Crime in Venezuela
Aug 19th 2010 | Caracas
Enlace al artículo en The Economist
THE chance of being shot in Caracas may be higher than just about anywhere else in the world, outside war zones. Cheuk Woon Yee Sinne, a baseball player from Hong Kong, found that out on August 13th. As she took the field for a match in the Women’s Baseball World Cup, at an army stadium in Venezuela’s capital, a stray bullet hit her in the leg. Her team promptly pulled out of the tournament.
That was an embarrassment for the government of Hugo Chávez, which faces a legislative election on September 26th. It said the shooting was an isolated incident and moved the tournament to a venue outside the capital. But it also has another solution to Venezuela’s crime problem: suppress negative crime statistics and prevent the media from publishing gory images.
The government stopped publishing data on murders several years ago. Nevertheless, Roberto Briceño-León of the Venezuelan Observatory of Violence, an NGO, says that a government report he has obtained puts the national murder rate at 75 per 100,000 people, up from 49 just four years ago and almost twice the rate in neighbouring Colombia where guerrillas continue to wage war.
The report estimates the murder rate in Caracas at an astonishing 220 per 100,000 people. That is higher even than in Mexico’s drug-ridden Ciudad Juárez. “I don’t have the slightest doubt that Caracas is the most violent city in the world,” says Mr Briceño-León.
In 1998, before Mr Chávez became president, there were 4,550 murders nationwide, a figure that had remained broadly constant for several years. Had it stayed there, more than 70,000 of those who met violent deaths in the past decade would still be alive today. But the numbers have risen inexorably, and in 2009, says Mr Briceño-León, the total was 19,113.
When he revealed the level of violence during a televised debate on CNN’s Spanish-language channel earlier this month, he was greeted with raucous laughter by Andrés Izarra, Mr Chávez’s former information minister. Mr Izarra, who used to work for CNN and now runs a rival, Telesur, for the Venezuelan government, accused the channel of “journalistic pornography”. But he did not produce any alternative figures.
One of Venezuela’s main newspapers, El Nacional, responded to Mr Izarra’s guffaws by devoting much of its front page to a photograph, taken last December, of bodies in the Caracas morgue.
The authorities announced that they would prosecute the paper for contravening a law protecting children and young people from violent images. Even so, four other newspapers reproduced the photograph. The country’s chief detective said the picture had been taken in 2006, and conditions had improved since then. But with the media barred from the morgue, the point was hard to prove.

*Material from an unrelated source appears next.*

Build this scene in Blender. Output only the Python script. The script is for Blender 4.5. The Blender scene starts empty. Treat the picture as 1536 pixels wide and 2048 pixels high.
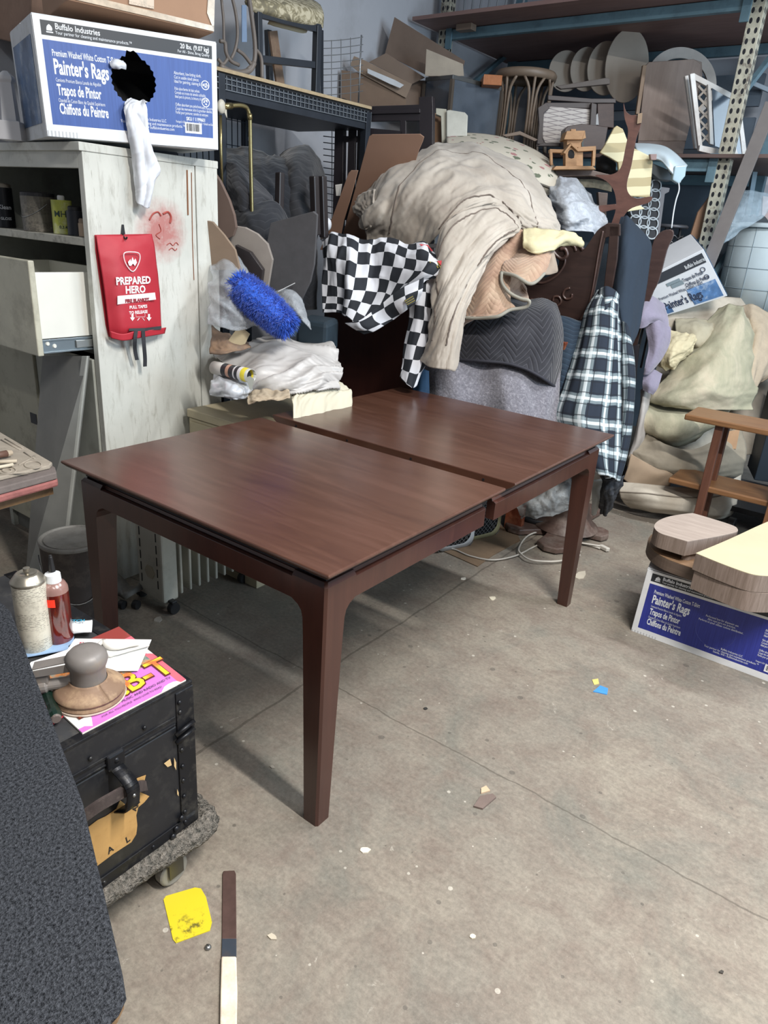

Mr Chávez speaks on television and radio for hours on end, several times a week. But for years he has said little or nothing about rising crime. The strategy of ignoring the issue worked politically. In opinion polls, a majority did not hold him directly responsible. As the violence mounts, that seems to be changing. “People are beginning to blame the president,” says Saúl Cabrera of Consultores 21, a pollster. In one of its polls, taken in early June, 55% of respondents held Mr Chávez directly responsible for their most urgent problems, with crime at the top of the list.
To judge by the reaction of official spokesmen this week, Mr Chávez’s people are well aware of the potential damage this might do in the election. The courts, which are controlled by the government, barred El Nacional from publishing any information about violence and then barred all print media from publishing any photos about the subject for a month.
Apart from blaming the press, the regime is searching for other scapegoats. Héctor Navarro, a former education minister who is now a spokesman for the ruling socialist party, says crime is a product of the neglect of youth under the pre-Chávez regime. Mr Briceño-León, retorts that “they have a policy of blaming the previous government. But they don’t seem to realise that, after 11 years in power, they are the previous government.”